» **WORK INSTRUCTIONS**
Extract everything from the first line through the line with "M_WATER = water_mat()", both ends included, except for any pictures.

-- BEGIN --

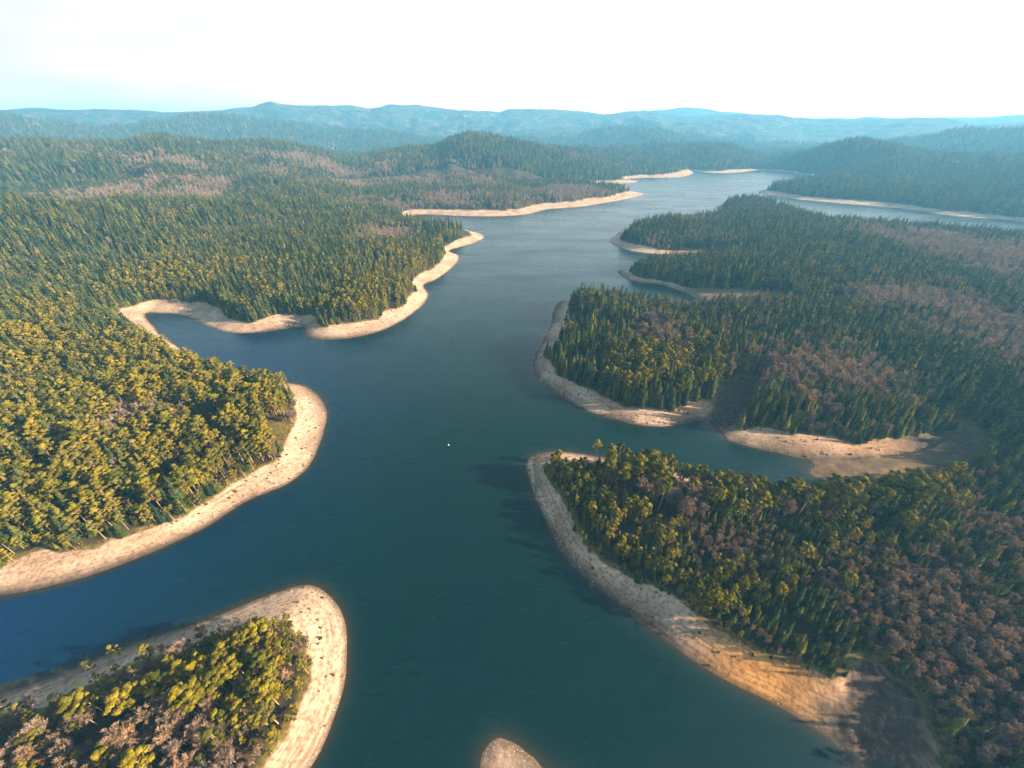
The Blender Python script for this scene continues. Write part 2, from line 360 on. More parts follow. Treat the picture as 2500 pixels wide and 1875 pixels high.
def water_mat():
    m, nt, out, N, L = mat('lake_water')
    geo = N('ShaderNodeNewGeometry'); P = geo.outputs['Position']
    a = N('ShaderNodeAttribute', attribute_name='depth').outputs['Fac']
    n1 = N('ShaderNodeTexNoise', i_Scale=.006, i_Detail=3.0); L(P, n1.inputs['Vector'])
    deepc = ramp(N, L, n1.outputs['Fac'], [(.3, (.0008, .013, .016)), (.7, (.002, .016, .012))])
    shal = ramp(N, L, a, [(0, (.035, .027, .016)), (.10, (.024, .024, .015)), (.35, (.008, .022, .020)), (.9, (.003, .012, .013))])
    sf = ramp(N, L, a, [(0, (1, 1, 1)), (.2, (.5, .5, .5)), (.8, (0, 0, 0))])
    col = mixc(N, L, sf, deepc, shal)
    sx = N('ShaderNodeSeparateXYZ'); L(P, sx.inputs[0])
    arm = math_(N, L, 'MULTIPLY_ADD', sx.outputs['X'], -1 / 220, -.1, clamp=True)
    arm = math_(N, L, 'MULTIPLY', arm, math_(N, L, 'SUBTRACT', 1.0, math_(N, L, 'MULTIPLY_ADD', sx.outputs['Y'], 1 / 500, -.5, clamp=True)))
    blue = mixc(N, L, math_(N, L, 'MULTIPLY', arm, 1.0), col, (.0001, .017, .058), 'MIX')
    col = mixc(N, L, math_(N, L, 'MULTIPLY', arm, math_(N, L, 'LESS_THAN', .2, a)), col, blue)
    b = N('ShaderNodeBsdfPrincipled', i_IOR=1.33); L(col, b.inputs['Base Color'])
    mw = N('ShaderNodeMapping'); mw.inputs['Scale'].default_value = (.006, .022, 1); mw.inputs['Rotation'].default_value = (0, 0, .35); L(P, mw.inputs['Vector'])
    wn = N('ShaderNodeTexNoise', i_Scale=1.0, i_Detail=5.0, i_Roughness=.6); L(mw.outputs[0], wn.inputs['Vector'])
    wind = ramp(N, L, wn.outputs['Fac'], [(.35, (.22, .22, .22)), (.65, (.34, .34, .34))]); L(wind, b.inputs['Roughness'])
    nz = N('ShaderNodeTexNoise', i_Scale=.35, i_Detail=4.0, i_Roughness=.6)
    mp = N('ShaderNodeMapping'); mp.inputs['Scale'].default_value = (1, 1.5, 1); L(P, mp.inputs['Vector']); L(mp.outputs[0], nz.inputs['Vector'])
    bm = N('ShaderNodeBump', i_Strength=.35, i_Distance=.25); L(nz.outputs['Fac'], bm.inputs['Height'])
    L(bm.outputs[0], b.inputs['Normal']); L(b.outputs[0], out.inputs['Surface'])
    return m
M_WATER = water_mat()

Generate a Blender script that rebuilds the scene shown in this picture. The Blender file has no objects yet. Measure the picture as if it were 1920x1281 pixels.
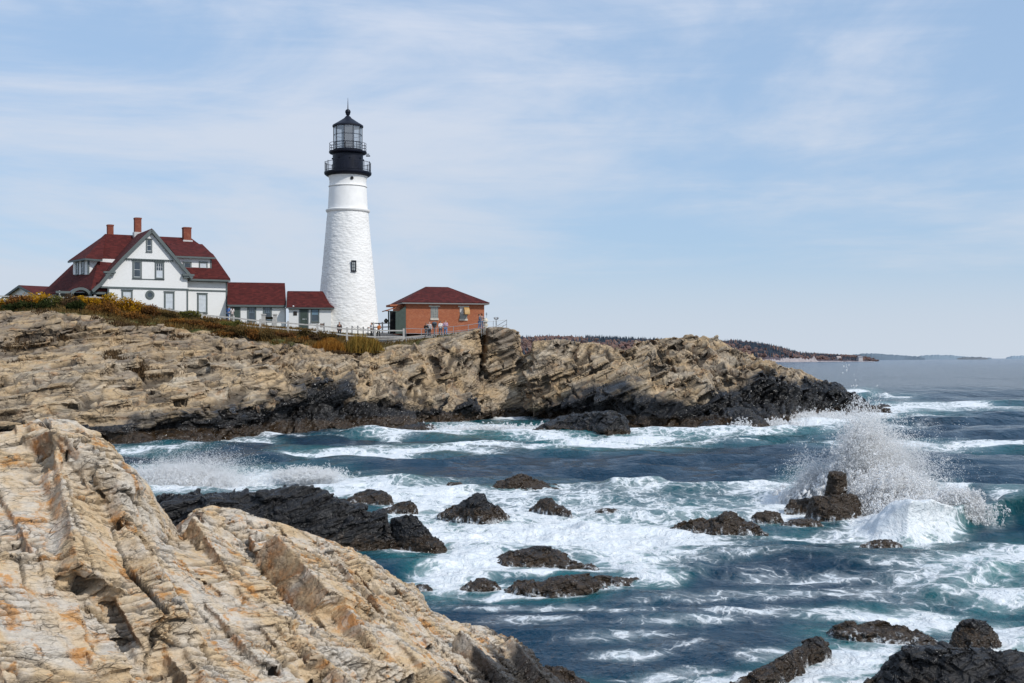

-- END --

» **SOLUTION FOR THIS EXERCISE**
The Blender Python script for this scene continues. Write part 2, from line 360 on. More parts follow. Treat the picture as 2500 pixels wide and 1875 pixels high.
def water_mat():
    m, nt, out, N, L = mat('lake_water')
    geo = N('ShaderNodeNewGeometry'); P = geo.outputs['Position']
    a = N('ShaderNodeAttribute', attribute_name='depth').outputs['Fac']
    n1 = N('ShaderNodeTexNoise', i_Scale=.006, i_Detail=3.0); L(P, n1.inputs['Vector'])
    deepc = ramp(N, L, n1.outputs['Fac'], [(.3, (.0008, .013, .016)), (.7, (.002, .016, .012))])
    shal = ramp(N, L, a, [(0, (.035, .027, .016)), (.10, (.024, .024, .015)), (.35, (.008, .022, .020)), (.9, (.003, .012, .013))])
    sf = ramp(N, L, a, [(0, (1, 1, 1)), (.2, (.5, .5, .5)), (.8, (0, 0, 0))])
    col = mixc(N, L, sf, deepc, shal)
    sx = N('ShaderNodeSeparateXYZ'); L(P, sx.inputs[0])
    arm = math_(N, L, 'MULTIPLY_ADD', sx.outputs['X'], -1 / 220, -.1, clamp=True)
    arm = math_(N, L, 'MULTIPLY', arm, math_(N, L, 'SUBTRACT', 1.0, math_(N, L, 'MULTIPLY_ADD', sx.outputs['Y'], 1 / 500, -.5, clamp=True)))
    blue = mixc(N, L, math_(N, L, 'MULTIPLY', arm, 1.0), col, (.0001, .017, .058), 'MIX')
    col = mixc(N, L, math_(N, L, 'MULTIPLY', arm, math_(N, L, 'LESS_THAN', .2, a)), col, blue)
    b = N('ShaderNodeBsdfPrincipled', i_IOR=1.33); L(col, b.inputs['Base Color'])
    mw = N('ShaderNodeMapping'); mw.inputs['Scale'].default_value = (.006, .022, 1); mw.inputs['Rotation'].default_value = (0, 0, .35); L(P, mw.inputs['Vector'])
    wn = N('ShaderNodeTexNoise', i_Scale=1.0, i_Detail=5.0, i_Roughness=.6); L(mw.outputs[0], wn.inputs['Vector'])
    wind = ramp(N, L, wn.outputs['Fac'], [(.35, (.22, .22, .22)), (.65, (.34, .34, .34))]); L(wind, b.inputs['Roughness'])
    nz = N('ShaderNodeTexNoise', i_Scale=.35, i_Detail=4.0, i_Roughness=.6)
    mp = N('ShaderNodeMapping'); mp.inputs['Scale'].default_value = (1, 1.5, 1); L(P, mp.inputs['Vector']); L(mp.outputs[0], nz.inputs['Vector'])
    bm = N('ShaderNodeBump', i_Strength=.35, i_Distance=.25); L(nz.outputs['Fac'], bm.inputs['Height'])
    L(bm.outputs[0], b.inputs['Normal']); L(b.outputs[0], out.inputs['Surface'])
    return m
M_WATER = water_mat()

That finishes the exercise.